Papuan families proposed by Wurm (with approximate number of languages)
Two of Wurm's isolates have since been linked as the
and since Wurm's time another isolate and two languages belonging to a new family have been discovered,
Malcolm Ross re-evaluated Wurm's proposal on purely lexical grounds. That is, he looked at shared vocabulary, and especially shared idiosyncrasies analogous to English I and me vs. German ich and mich. The poor state of documentation of Papuan languages means that this approach is largely restricted to pronouns. Nonetheless, Ross believes that he has been able to validate much of Wurm's classification, albeit with revisions to correct for Wurm's partially typological approach. (See Trans-New Guinea languages.)
It has been suggested that the families which appear when comparing pronouns may be due to pronoun borrowing rather than to genealogical relatedness. However, Ross argues that Papuan languages have closed-class pronoun systems, which are resistant to borrowing, and in any case that the massive number of languages with similar pronouns in a family like Trans-New Guinea preclude borrowing as an explanation. Also, he shows that the two cases of alleged pronoun borrowing in New Guinea are simple coincidence, explainable as regular developments from the protolanguages of the families in question: as earlier forms of the languages are reconstructed, their pronouns become less similar, not more. (Ross argues that open-class pronoun systems, where borrowings are common, are found in hierarchical cultures such as those of Southeast Asia and Japan, where pronouns indicate details of relationship and social status rather than simply being grammatical pro-forms as they are in the more egalitarian New Guinea societies.)

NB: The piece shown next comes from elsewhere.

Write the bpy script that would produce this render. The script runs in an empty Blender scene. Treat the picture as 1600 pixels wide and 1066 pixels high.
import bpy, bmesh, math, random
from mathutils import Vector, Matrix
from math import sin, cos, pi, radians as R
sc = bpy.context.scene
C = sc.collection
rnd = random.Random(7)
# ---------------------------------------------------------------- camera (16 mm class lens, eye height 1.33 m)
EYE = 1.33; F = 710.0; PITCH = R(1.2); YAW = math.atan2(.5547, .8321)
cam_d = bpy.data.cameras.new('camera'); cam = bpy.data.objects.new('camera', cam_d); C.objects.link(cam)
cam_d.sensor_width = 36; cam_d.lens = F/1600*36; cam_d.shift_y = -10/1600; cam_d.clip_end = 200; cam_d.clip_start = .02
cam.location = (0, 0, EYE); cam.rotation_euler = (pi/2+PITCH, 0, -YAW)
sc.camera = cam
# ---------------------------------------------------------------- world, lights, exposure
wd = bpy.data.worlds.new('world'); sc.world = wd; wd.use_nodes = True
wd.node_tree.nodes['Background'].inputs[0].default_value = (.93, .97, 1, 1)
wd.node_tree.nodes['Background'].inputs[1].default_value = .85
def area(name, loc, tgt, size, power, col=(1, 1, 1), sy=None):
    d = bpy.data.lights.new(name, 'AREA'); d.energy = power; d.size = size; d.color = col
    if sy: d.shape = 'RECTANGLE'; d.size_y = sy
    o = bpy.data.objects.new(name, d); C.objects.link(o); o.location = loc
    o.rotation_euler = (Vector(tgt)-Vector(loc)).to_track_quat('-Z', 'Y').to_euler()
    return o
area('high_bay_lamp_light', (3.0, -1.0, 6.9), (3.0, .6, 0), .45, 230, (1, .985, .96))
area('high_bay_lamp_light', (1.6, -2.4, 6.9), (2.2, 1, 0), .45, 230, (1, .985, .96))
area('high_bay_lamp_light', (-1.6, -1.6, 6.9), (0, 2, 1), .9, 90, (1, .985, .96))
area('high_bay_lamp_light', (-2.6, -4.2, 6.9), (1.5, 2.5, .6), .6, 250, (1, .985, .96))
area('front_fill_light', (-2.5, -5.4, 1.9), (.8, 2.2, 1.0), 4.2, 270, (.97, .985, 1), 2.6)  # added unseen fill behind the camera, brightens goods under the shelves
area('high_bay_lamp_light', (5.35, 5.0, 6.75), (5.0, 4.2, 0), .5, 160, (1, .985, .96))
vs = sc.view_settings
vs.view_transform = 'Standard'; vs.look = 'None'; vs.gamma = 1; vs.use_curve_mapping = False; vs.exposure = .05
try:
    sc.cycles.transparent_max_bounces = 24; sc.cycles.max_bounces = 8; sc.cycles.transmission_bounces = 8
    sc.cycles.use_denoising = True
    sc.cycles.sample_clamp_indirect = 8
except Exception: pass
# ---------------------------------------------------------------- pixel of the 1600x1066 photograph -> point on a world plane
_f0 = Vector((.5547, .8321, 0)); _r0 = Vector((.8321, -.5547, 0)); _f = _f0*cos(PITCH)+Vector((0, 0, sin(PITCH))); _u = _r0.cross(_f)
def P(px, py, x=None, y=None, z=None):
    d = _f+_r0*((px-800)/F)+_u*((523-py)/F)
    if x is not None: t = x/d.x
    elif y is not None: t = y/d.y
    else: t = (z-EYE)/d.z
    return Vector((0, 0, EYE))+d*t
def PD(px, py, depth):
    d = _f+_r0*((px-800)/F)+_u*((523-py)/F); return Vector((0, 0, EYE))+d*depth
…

Ross has proposed 23 Papuan language families and 9-13 isolates. However, because of his more stringent criteria, he was not able to find enough data to classify all Papuan languages, especially many isolates which have no close relatives to aid in their classification.
Ross also found that the Lower Mamberamo languages (or at least the Warembori language; he had insufficient data on Pauwi) are Austronesian languages which have been heavily transformed by contact with Papuan languages, much as the Takia language has. The Reef Islands-Santa Cruz languages of Wurm's East Papuan phylum were a potential 24th family, but subsequent work has shown them to be highly divergent Austronesian languages.
Note that while this classification may be more reliable than past attempts, it is based on a single parameter, pronouns, and therefore must remain tentative. Although pronouns are conservative elements in a language, they are both short and utilise a reduced set of the language's phonemic inventory. Both phenomena greatly increase the possibility of chance resemblances, especially when they are not confirmed by lexical similarities.
Papuan families proposed by Ross
Language isolates proposed by Ross (sorted by location)
north Irian:
Other
Former isolates classified by Ross:
Languages reassigned to the Austronesian languages:
Unclassified due to lack of data:
Unaccounted for:
Greenberg also suggested a connection to the Tasmanian languages. However, the Tasmanian peoples were isolated for perhaps 10,000 years, genocide wiped out their languages before much was recorded of them, and few linguists expect that they will ever be linked to another language family.
William Foley (1986) noted lexical similarities between R.M.W. Dixon's 1980 reconstruction of proto-Australian and the languages of the East New Guinea Highlands. He believed that it was naïve to expect to find a single Papuan or Australian language family when New Guinea and Australia had been a single landmass for most of their human history, having been separated by the Torres Strait only 8000 years ago, and that a deep reconstruction would likely include languages from both. However, Dixon later abandoned his proto-Australian proposal, and Foley's ideas need to be re-evaluated in light of recent research.